Climate Change and Cultural Dynamics

Climate Change and Cultural Dynamics

A Global Perspective on Mid-Holocene Transitions
2007, Pages 407-434
Climate Change and Cultural Dynamics

Chapter 11 - Mid-Holocene climatic and cultural dynamics in Northern Europe

https://doi.org/10.1016/B978-012088390-5.50016-9Get rights and content

Publisher Summary

This chapter reviews the climatic and cultural dynamics in the mid-Holocene period in Northern Europe. It briefly reviews a commonly used model for the Holocene climate, summarizes results indicating frequent fluctuations in temperature with an amplitude of a few degrees centigrade, and discusses possible implications.
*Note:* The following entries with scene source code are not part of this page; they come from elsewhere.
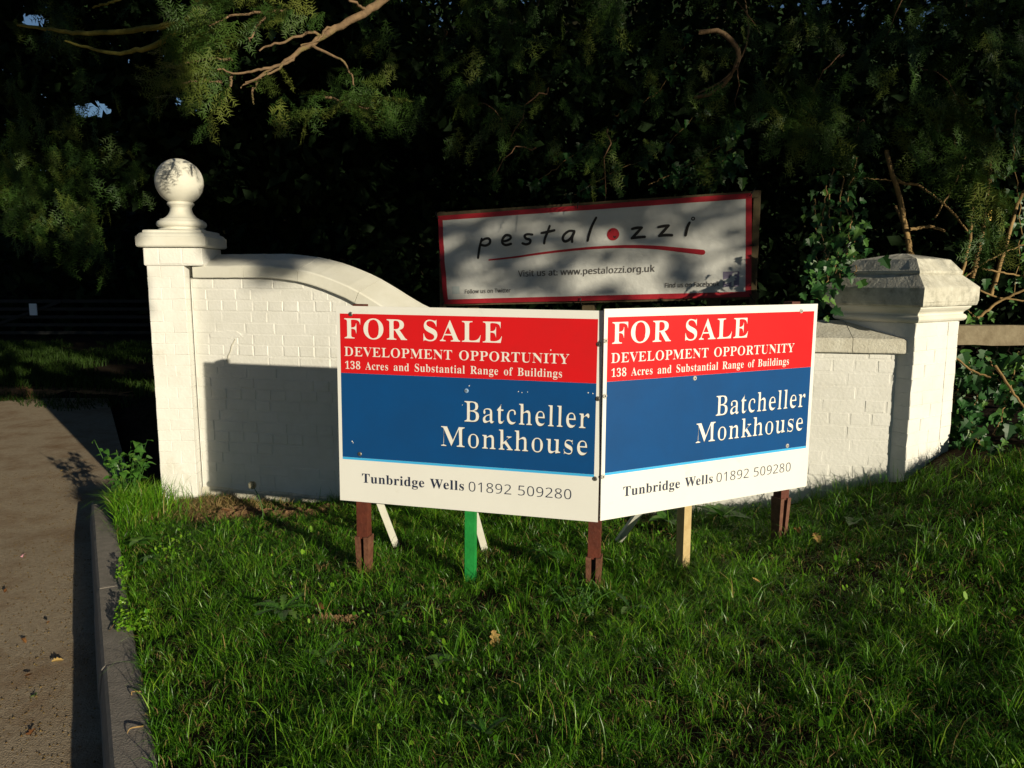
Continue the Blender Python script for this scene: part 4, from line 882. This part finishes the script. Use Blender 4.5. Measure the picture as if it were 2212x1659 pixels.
def low_edge(px): return np.interp(px, [860, 960, 1050, 1150, 1300, 1600, 1700, 1800, 1900, 2000, 2100, 2260], [160, 260, 330, 330, 330, 330, 320, 330, 330, 380, 430, 560])
paths = []
for k in range(120):
    px = rng.uniform(830, 2300); py = rng.uniform(-140, low_edge(px)); Y = rng.uniform(5.0, 6.8) if px > 1150 else rng.uniform(5.4, 7)
    if px > 1950: Y = rng.uniform(4.8, 6)
    a = at(px, py, Y); L_ = rng.uniform(.3, .7); an = rng.normal(-1.3, .9)
    tip = a + np.array([math.cos(an) * L_ * .6 * (1 if rng.uniform() < .5 else -1), -rng.uniform(.1, .4), -L_ * rng.uniform(.25, .8)])
    paths.append(smooth_path([a, (a + tip) / 2 + (0, -.05, .08), tip], 8, .01))
P2, D2 = clear_of_signs(*along(paths, 12, .2, .05, .8)); mid = place_sprays(P2, D2, rng.uniform(.14, .26, len(P2)), rng.uniform(0, .9, len(P2)))
C = np.stack([rng.uniform(-2.6, 6.5, 26000), rng.uniform(6.3, 11, 26000), rng.uniform(2.6, 7.5, 26000)], 1); C = C[C[:, 2] > 2.5 + .5 * np.abs(noise2(C[:, 0], C[:, 1], 1.5)) + np.clip((-.2 - C[:, 0]), 0, 2) * .7]
crown(ty, [nearA, mid], yew_m)
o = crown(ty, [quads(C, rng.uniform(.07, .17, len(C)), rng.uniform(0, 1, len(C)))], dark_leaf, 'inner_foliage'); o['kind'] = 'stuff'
for s_ in paths[::5]: MB().tube(s_, [.006, .002], 5).build('branch', bark_m, ty, True, True)
for q in (((1605, -10, 5.6), (1618, 60, 5.5), (1600, 130, 5.5), (1560, 175, 5.5), (1510, 200, 5.5)), ((1500, 210, 5.6), (1540, 200, 5.55), (1580, 160, 5.5), (1595, 110, 5.5), (1560, 70, 5.55), (1510, 70, 5.6))):
    MB().tube(PT(*q), [.012, .020, .016] if q[0][0] < 1550 else [.006, .006], 7).build('branch', limb_m, ty, True, True)

# yew on the far side of the drive
tl_ = thing('yew_tree', 'drooping yew across the drive behind the ball pillar, blue sky showing through', 'tree', (-10.5, 13, -.2))
MB().tube(smooth_path([(-10.5, 13, -.4), (-10.4, 12.9, 1.4), (-10.1, 12.7, 3.2), (-9.7, 12.5, 6)], 14, .02), [.34, .26, .22, .1], 12).build('trunk', bark_m, tl_, True, True)
for q, rr_ in ((((470, -60, 6.6), (420, 15, 6.6), (370, 50, 6.6), (300, 65, 6.65), (210, 72, 6.7), (160, 70, 6.75), (100, 62, 6.8), (38, 54, 6.85)), [.034, .022, .012]), (((480, -20, 6.4), (430, 15, 6.4), (390, 55, 6.4), (350, 90, 6.45), (300, 108, 6.5), (250, 115, 6.55), (190, 103, 6.6), (140, 88, 6.6)), [.03, .022, .008]), (((400, 45, 6.5), (350, 55, 6.5), (310, 70, 6.5)), [.01, .004]), (((300, -20, 6.6), (240, 5, 6.6), (200, 15, 6.6)), [.014, .008])):
    MB().tube(smooth_path([at(*p) for p in q], 30, .004), rr_, 8).build('branch', moss_m, tl_, True, True)
hang = []
for (px, py, ex, ey, Y, n_) in ((40,260,30,330,8.2,5),(70,330,80,440,8,6),(110,300,120,400,8.3,5),(150,380,165,470,7.6,6),(170,450,190,560,7.4,6),(60,420,50,500,8,4),(130,200,150,300,8.6,4),(20,330,10,440,8.4,5),(200,280,185,360,8,4),(20,110,10,180,9,3),(60,20,40,90,9,2),(140,20,150,90,7.5,5),(120,0,125,60,7.5,4),(250,330,262,400,8,3),(280,340,300,400,8.4,3),(220,200,240,230,8.6,2),(30,200,60,240,8.6,4),(180,150,160,200,9,2),(330,20,280,40,9,2),(90,480,100,520,8,3),(180,420,170,480,8,4)):
    for k in range(n_):
        a = at(px + rng.normal(0, 16), py + rng.normal(0, 12), Y + rng.normal(0, .3)); c_ = at(ex + rng.normal(0, 16), ey + rng.normal(0, 12), Y + rng.normal(-.1, .2)); hang.append(smooth_path([a, (a + c_) / 2 + (.03, -.03, .02), c_], 7, .01))
P3, D3 = along(hang, 9, .2, .06, 1.3); lf = place_sprays(P3, D3, rng.uniform(.16, .28, len(P3)), rng.uniform(.1, .9, len(P3)), SPRC)
crown(tl_, [lf], yew_m)
C = np.stack([rng.uniform(-11, -1.5, 46000), rng.uniform(9, 14, 46000), rng.uniform(2.0, 8, 46000)], 1)
def gap(C):
    px, py = pix(C); return (((px - 200) / 46) ** 2 + ((py - 238) / 22) ** 2 < 1.0) | (((px - 75) / 36) ** 2 + ((py - 45) / 20) ** 2 < 1) | (((px - 388) / 16) ** 2 + ((py - 222) / 14) ** 2 < 1)
C = C[(C[:, 2] > 2.4 + .35 * noise2(C[:, 0], C[:, 1], 1.2)) & ~gap(C)]
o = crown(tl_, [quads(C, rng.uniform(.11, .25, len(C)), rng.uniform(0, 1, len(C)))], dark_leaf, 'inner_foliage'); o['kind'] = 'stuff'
# deep wood behind everything
C = np.stack([rng.uniform(-34, 26, 70000), rng.uniform(20.5, 30, 70000), rng.uniform(-.3, 15, 70000)], 1); C = C[~gap(C)]
C2 = np.stack([rng.uniform(-2.2, 12, 22000), rng.uniform(9.5, 13, 22000), rng.uniform(-.2, 4, 22000)], 1); n1 = len(C); C = np.concatenate([C, C2])
V, Fc, t = quads(C, np.concatenate([rng.uniform(.25, .55, n1), rng.uniform(.12, .26, len(C2))]), rng.uniform(0, 1, len(C)))
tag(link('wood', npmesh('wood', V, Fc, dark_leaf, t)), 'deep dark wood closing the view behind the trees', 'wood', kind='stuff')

# added unseen bank, keeps sky light from leaking through the wood
hx = np.linspace(-90, 90, 60); hk = lambda x_: (3.4 if x_ > -12.5 else 1.35 + 2.05 * max(0, 1 - (-12.5 - x_) / 3.))
V = [(x_, y_, h_ * hk(x_) * (1 + .08 * math.sin(x_ * .21))) for (y_, h_) in ((27, -.3), (31, 1.6), (36, 3.8), (46, 5.0), (90, 4.0)) for x_ in hx]
tag(link('sky_block_bank', pymesh('sky_block_bank', V, [(j * 60 + i, j * 60 + i + 1, (j + 1) * 60 + i + 1, (j + 1) * 60 + i) for j in range(4) for i in range(59)], pmat('dark_backdrop_earth', (.020, .016, .008), (.012, .016, .007), 3, .95, .05, 4, .1), True)), 'added dark bank blocking the sky behind the deep wood', kind='structure')
# bare shrub by the pier
shb = thing('shrub', 'tangle of bare tan shrub stems behind the pier', 'shrub', (3.0, 5.0, .45))
for q, rr_ in ((((1975,640,5.0),(1968,560,5.0),(1955,490,5.05),(1945,430,5.1),(1925,370,5.1),(1915,325,5.15)), [.020,.018,.013]), (((2090,640,4.95),(2110,560,4.95),(2125,480,5.0),(2135,400,5.05),(2140,330,5.1)), [.016,.013,.008]),
    (((2070,620,4.95),(2095,520,5.0),(2100,450,5.0),(2115,380,5.05)), [.012,.008]), (((2140,640,4.85),(2170,540,4.85),(2195,450,4.9),(2230,380,4.9)), [.014,.012,.010]), (((1925,375,5.1),(1950,395,5.1),(1990,405,5.05),(2050,450,5.0),(2090,500,5.0)), [.010,.009,.006]), (((1865,385,5.1),(1910,388,5.1),(1945,395,5.1)), [.005,.004]),
    (((1935,445,5.2),(1955,500,5.1),(1975,560,5.05),(1985,600,5.0)), [.010,.008]), (((1965,495,5.0),(2010,490,5.0),(2040,500,5.0)), [.012,.009]), (((2120,580,4.7),(2170,590,4.7),(2230,600,4.7)), [.006,.005]), (((2000,570,4.9),(2060,605,4.8),(2150,640,4.75),(2230,650,4.7)), [.008,.005]), (((2060,770,4.3),(2100,800,4.25),(2140,815,4.2)), [.007,.005]), (((2150,790,4.3),(2190,850,4.2),(2230,900,4.15)), [.008,.006]), (((2080,600,4.85),(2140,560,4.8),(2230,520,4.8)), [.006,.004]), (((2110,690,4.7),(2160,650,4.7),(2230,620,4.65)), [.010,.007]), (((2020,470,5.05),(2060,400,5.1),(2090,330,5.15)), [.006,.004])):
    MB().tube(smooth_path([at(*p) for p in q], 18, .0022), rr_, 6).build('stem', stem_m, shb, True, True)
P4, D4 = clear_of_signs(*along([PT((2050, 330, 4.9), (2110, 380, 4.8), (2150, 440, 4.75)), PT((2080, 400, 4.85), (2130, 470, 4.75), (2140, 520, 4.7)), PT((1950, 240, 5), (2000, 290, 4.9), (2060, 320, 4.85)), PT((2000, 180, 5), (2080, 250, 4.9), (2130, 320, 4.85)), PT((1700, 180, 5.1), (1740, 250, 5), (1760, 330, 4.95)), PT((1640, 160, 5.1), (1680, 230, 5.0), (1700, 280, 4.95))], 44, .2, .05, .9))
crown(ty, [place_sprays(P4, D4, rng.uniform(.15, .26, len(P4)), rng.uniform(.2, 1, len(P4)))], yew_m, 'spray')
p = at(2136, 465, 4.85); MB().box(p[0] - .012, p[0] + .012, 4.84, 4.845, p[2] - .035, p[2] + .035).build('yellow_tag', yellow_m, shb, world=True)

# broad tree on the near side of the lane: outside the picture, its crown shades hedge and banner
sh_t = thing('lane_tree', 'broad tree on the near side of the lane casting the dappled shade', 'tree', (14.5, -4.5, .2))
MB().tube(smooth_path([(14.5, -4.5, 0), (14.4, -4.5, 2), (14.1, -4.4, 4.5), (13, -4.5, 8)], 12, .02), [.30, .24, .2, .08], 10).build('trunk', bark_m, sh_t, True, True)
SV = np.array(SUN) / -SUN.y
def shade_leaves(n, xr, zr, size, keep):
    x_ = rng.uniform(*xr, n); z_ = rng.uniform(*zr, n); t_ = rng.uniform(-1.6, 1.6, n); k_ = keep(x_, z_)
    x_, z_, t_ = x_[k_], z_[k_], t_[k_]
    return quads(np.stack([x_ + SV[0] * t_, -4.2 - t_, z_ + SV[2] * t_], 1), rng.uniform(*size, len(x_)), rng.uniform(0, 1, len(x_)))
def lower(x_): return np.interp(x_, [-8, 3.7, 4.2, 4.7, 6.1, 6.7, 7.1, 9.15, 9.6, 11, 22], [3.5, 3.6, 4.9, 5.35, 5.35, 4.7, 3.85, 3.8, 4.35, 4.45, 4.2])
def keep1(x_, z_):
    e_ = z_ - lower(x_) - .22 * noise2(x_, z_, 3.1); return (e_ > 0) & (rng.uniform(0, 1, len(x_)) < np.clip(.42 + e_ * .9, 0, 1)) & (noise2(x_, z_, 5.2, 2) > -.24 - np.minimum(e_ * .9, .30)) & (noise2(x_, z_, 9.1, 5) > -.52)
pa = [shade_leaves(30000, (-8, 20), (3.2, 7), (.12, .26), keep1), shade_leaves(900, (5.2, 6.3), (3.6, 4.4), (.06, .13), lambda x_, z_: ((x_ - 5.72) / .30) ** 2 + ((z_ - 4.0 - .5 * (x_ - 5.72)) / .14) ** 2 < rng.uniform(.1, 1, len(x_))), shade_leaves(9000, (-8, 22), (6, 15), (.35, .8), lambda x_, z_: z_ > 6.6 + .4 * noise2(x_, z_, 2))]
pa.append(shade_leaves(1500, (5.25, 7.1), (4.08, 4.5), (.12, .24), lambda x_, z_: noise2(x_, z_, 4.2, 1) > -.35))
pa.append(shade_leaves(3800, (1.5, 4.76), (3.72, 5.0), (.12, .26), lambda x_, z_: (rng.uniform(0, 1, len(x_)) < .75) & (noise2(x_, z_, 4.2, 1) > -.3)))
crown(sh_t, pa, dark_leaf)
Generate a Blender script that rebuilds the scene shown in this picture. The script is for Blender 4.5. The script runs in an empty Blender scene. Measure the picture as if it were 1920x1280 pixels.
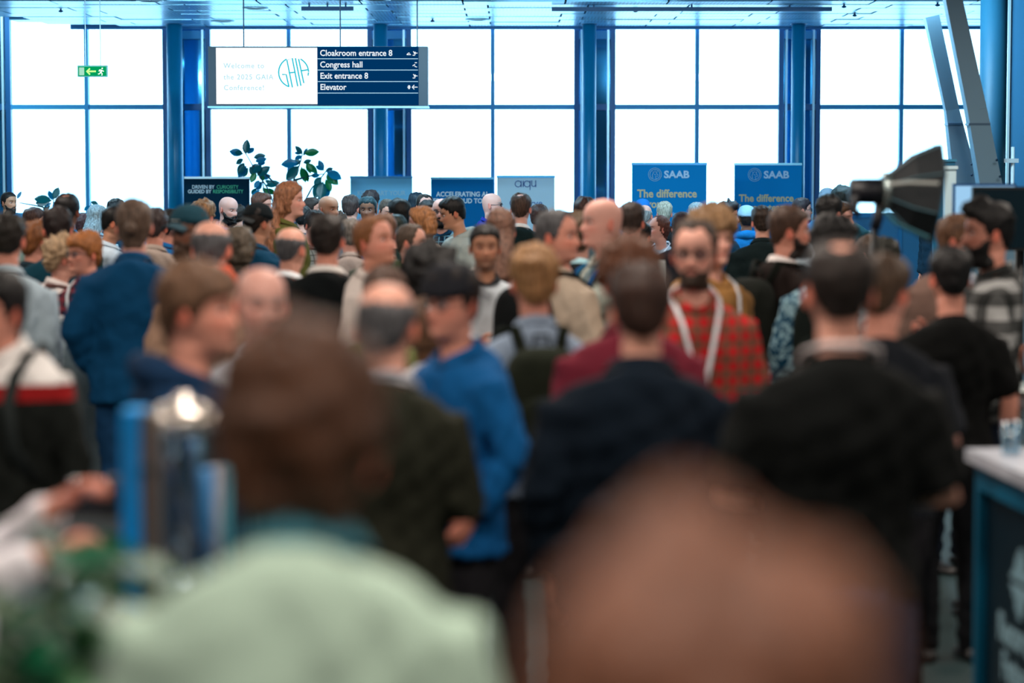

It presents a view that is distinctly different from the commonly accepted climate model which claims that no major changes in the climate took place during the mid-Holocene. In Scandinavian archaeology there is a general agreement today that the social changes in the mid-Holocene showed considerable dynamism. The transition from the Atlantic chronozone to the Subboreal is contemporaneous with the shift from the Mesolithic to the Neolithic at 6000 cal yr BP. Changes in forest composition facilitated the introduction of agriculture and correlate with a major change in the material culture. Another natural explanation that has played a major role in the discussion concerns the increasingly dramatic rises in sea level. Large Late Mesolithic sites along the coast were submerged and replaced by small hamlets at the coast as well as further inland. Earthen long barrows and later megalithic tombs replaced the large cemeteries. The wetlands were used as sacrificial sites with deposits mainly of flint axes. Despite the great changes, the development of archaeological cultures in most regions within southern Scandinavia can be traced from the Mesolithic to the Neolithic.